Hank Ketcham took inspiration from the antics of his then-4-year-old son and created and launched one of the most successful comic strips in syndication. The year was 1951 and, before Ketcham's death in 2001, Dennis the Menace had become a familiar panel in the funny papers in at least 1,000 newspapers in 48 countries and in 19 languages. From early on Ketcham assembled a team of writers and artists to produce the strip, and only in 1994 did he retire altogether from it, turning over the helm to his team.
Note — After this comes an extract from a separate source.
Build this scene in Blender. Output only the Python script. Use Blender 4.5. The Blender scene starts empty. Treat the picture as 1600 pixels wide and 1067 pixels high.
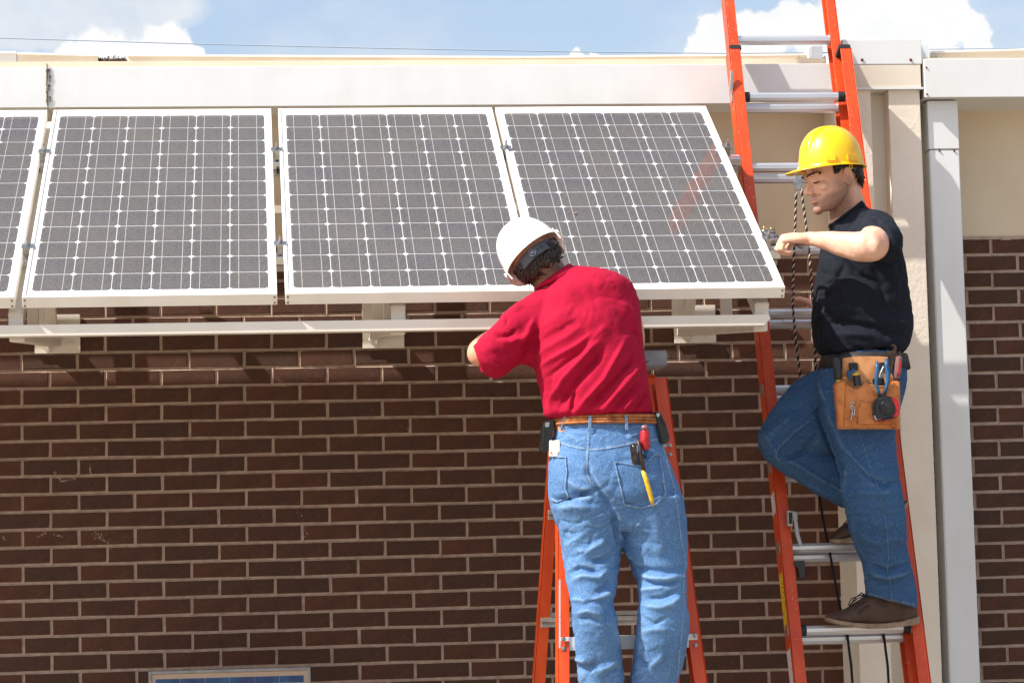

Henry King Ketcham grew up in Seattle and claims that he was no more than 6 years old when he discovered that he wanted to be a cartoonist. He had watched a family friend sketch Barney Google and other then-popular cartoon figures and "couldn't wait to borrow his 'magic pencil' and try" creating his own magic sketching cartoon characters. Eventually, his success in drawing was the impetus for dropping out of the University of Washington while a freshman in 1938 and trying his hand in Hollywood where he contributed as an animator to Walter Lantz' work and then that other Walter (a.k.a Walt) at Disney's studios. Ketcham worked on "Pinocchio," "Bambi," "Fantasia" and Donald Duck shorts. During World War II, he worked for the Navy drawing cartoons for Navy posters, training material and the war bond market. He settled in Carmel, California, after the war working at home as a free-lance cartoonist. One day in 1950 his studio door flew open and his then-wife Alice, in utter exasperation, exclaimed, "Your son is a menace!" The son was their 4-year-old Dennis who while commissioned to take a nap had instead managed to similate what looked like the results of a tornado in his bedroom. The "menace" epithet and the image of the tornado stuck. The lanky, bespectacled dad, who resembed Ketcham himself, also became a fixture in the strip, which made its debut in the following year in 16 newspapers. In just one year, a volume of Dennis cartoons was on the best-seller list.

Ketcham and his first wife had separated when she died in 1959. He and his son Dennis drifted apart, and they spoke infrequently in later life. In 1960, Ketcham became fed up with many of the movers and shakers in the business of marketing Dennis the Menace and moved to Geneva, Switzerland, where he lived for 17 years, returning to the United States only infrequently. He relied upon the Sears & Roebuck catalogues to keep abreast of the ever changing American landscape. A second marriage ended in divorce, but Ketcham married a third time and had two more children. He and his family returned to the United States in 1977, setting up home in Monterey, California, where he continued to work on the strip for another 17 years. He had actually stopped drawing the Sunday strip in the mid-1980s, but maintained control of its production and continued to draw the weekday strip until at last relinquishing the helm in 1994. Without "Dennis" he concentrated his artistic talents on a more serious nature of oil and watercolor portraits, claiming that his paintings were his true bid to a place in posterity.


Personal quotes

"What a dull world it would be without any Dennises in it! Peaceful, maybe--but dull."

In reference to his Dennis the Menace comic strip: "I'm not in it for posterity. People look at it for 30 seconds ... then it gets used to wrap fish."